Я знаю, на что способен русский народ. В 1919 году я видал, как люди
толкали руками вагоны - не было паровозов. В 1932 году я видал, как в
сибирской тайге строили Кузнецкий завод. Это было настоящей войной: с
землянками и с героями, с лишениями и с мучениками.
Война для нашего народа не вскрик, но долгая и тягучая песня. Мы
столько мучились, чтобы сменить лапти на сапоги. Мы так гордились
электрическими лампочками в деревне.
Но вот настал час, и как смутное атавистическое видение встала перед
народом война, ее темь, ее прощания на вокзалах, ее бессонница, ее окопы. Не
лишения могут запугать этот народ.
Русский народ никогда не был националистом... Мы не чванливы по
природе. Война у нас доходила до сознания народа только как защита своей
земли. Так было при Наполеоне. Так случилось и теперь.
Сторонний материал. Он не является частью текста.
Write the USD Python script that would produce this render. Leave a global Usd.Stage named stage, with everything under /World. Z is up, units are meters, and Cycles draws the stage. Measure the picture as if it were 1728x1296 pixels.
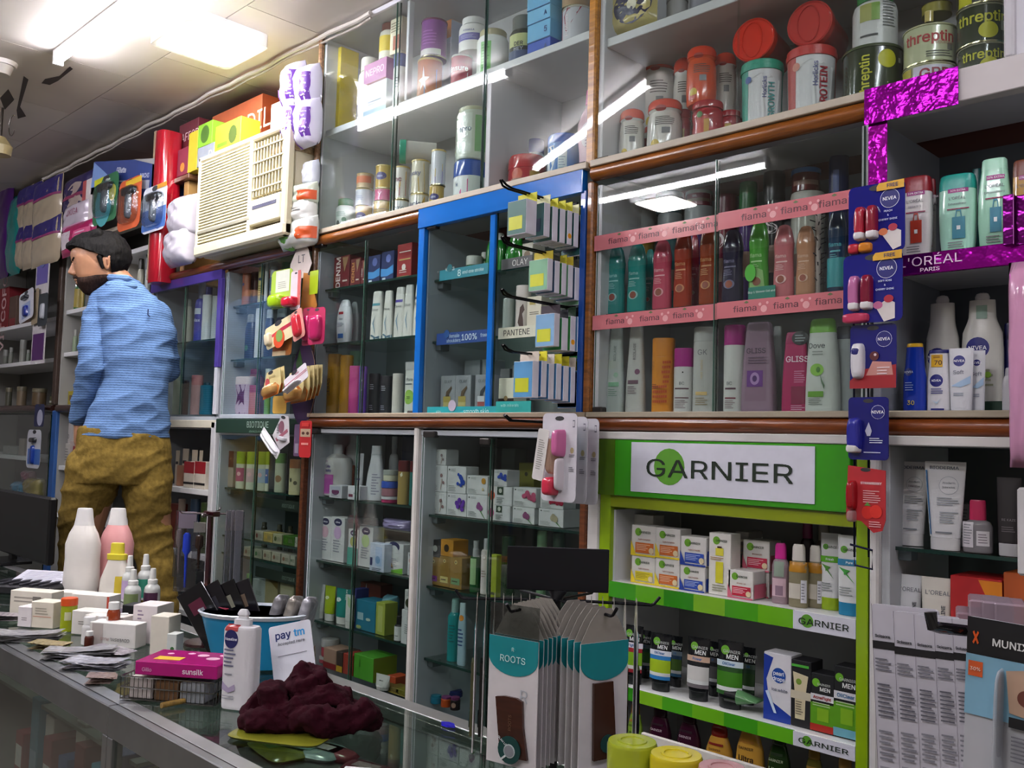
import math, random
import numpy as np, trimesh, manifold3d as m3
import usdkit, meshkit
from pxr import Usd, UsdGeom, Gf, Sdf, UsdLux

stage = Usd.Stage.CreateInMemory()
UsdGeom.SetStageUpAxis(stage, UsdGeom.Tokens.z)
UsdGeom.SetStageMetersPerUnit(stage, 1.0)
W = UsdGeom.Xform.Define(stage, '/World'); stage.SetDefaultPrim(W.GetPrim())
UsdGeom.Scope.Define(stage, '/World/Looks')
rnd = random.Random(7)

# ------------------------------------------------------------------ camera
FPX, DIST, CZ = 1560.0, 1.73, 1.40
YAW, PITCH, ROLL = -0.78243, 0.063658, 0.02822
FW = np.array([math.sin(YAW)*math.cos(PITCH), math.cos(YAW)*math.cos(PITCH), math.sin(PITCH)])
RT = np.array([math.cos(YAW), -math.sin(YAW), 0.0]); UP = np.cross(RT, FW)
RT, UP = math.cos(ROLL)*RT+math.sin(ROLL)*UP, -math.sin(ROLL)*RT+math.cos(ROLL)*UP
EYE = np.array([0.0, -DIST, CZ])
cam = UsdGeom.Camera.Define(stage, '/World/camera')
cam.AddTransformOp().Set(Gf.Matrix4d(*[float(v) for v in (*RT, 0, *UP, 0, *(-FW), 0, *EYE, 1)]))
cam.CreateHorizontalApertureAttr(36.0); cam.CreateVerticalApertureAttr(27.0)
cam.CreateFocalLengthAttr(FPX/1728*36.0); cam.CreateClippingRangeAttr(Gf.Vec2f(0.05, 100))
cam.CreateExposureAttr(2.75)
# lamps that the shop has: (kind, centre x, y, angle in degrees); strengths here
TUBE_W, PANEL_W = 16.0, 13.0
TUBES = [(-2.955, -0.575, 0.0), (-2.56, -1.25, 25.0), (-2.80, -2.18, 0.0), (-0.9, -2.3, 0.0), (0.3, -1.0, 90.0), (-5.0, -1.6, 0.0)]
PANELS = [(-2.985, -0.27), (-2.985, -2.44), (-0.6, -2.9)]
CEIL = 2.794
def ray(px, py): return FW+RT*(px-864)/FPX-UP*(py-648)/FPX
def aty(px, py, y=0.0): d = ray(px, py); return EYE+d*((y+DIST)/d[1])
def atz(px, py, z): d = ray(px, py); return EYE+d*((z-CZ)/d[2])
def proj(p):
    q = np.asarray(p, float)-EYE; w = q@FW
    return 864+FPX*(q@RT)/w, 648-FPX*(q@UP)/w
def x_at(px, z, y):
    x = -1.5
    for _ in range(5): x = aty(px, proj((x, y, z))[1], y)[0]
    return x
def z_at(py, x, y):
    z = 1.5
    for _ in range(5): z = aty(proj((x, y, z))[0], py, y)[2]
    return z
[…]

Жизнь каждого изменилась. Старухи вяжут и, зевая, кряхтят: "Кажется,
фугаска..." Они ковыляют по улицам среди грохота зениток. Они боятся мышей и
сквозняка, но не бомб. Дети, играя, тушат зажигалки. Когда воздушная тревога
прерывает спектакль, зрители возмущены: они хотят знать, что случилось с
героиней - полюбила она героя или нет.
Множество людей ночуют на заводах, в учреждениях, на складах: одни
потому, что они так отчаянно работают, что грех потерять два часа на
передвижение, другие потому, что они стерегут добро, не хотят на минуту
оставить станок или цейхгауз. Это странная жизнь, полусон, военный бивуак.
Но пойдите в театр, - все принарядились, и не узнать в балетомане,
восхищенном "пуантами", инженера, который спит по три часа в сутки на
складной кровати в цеху.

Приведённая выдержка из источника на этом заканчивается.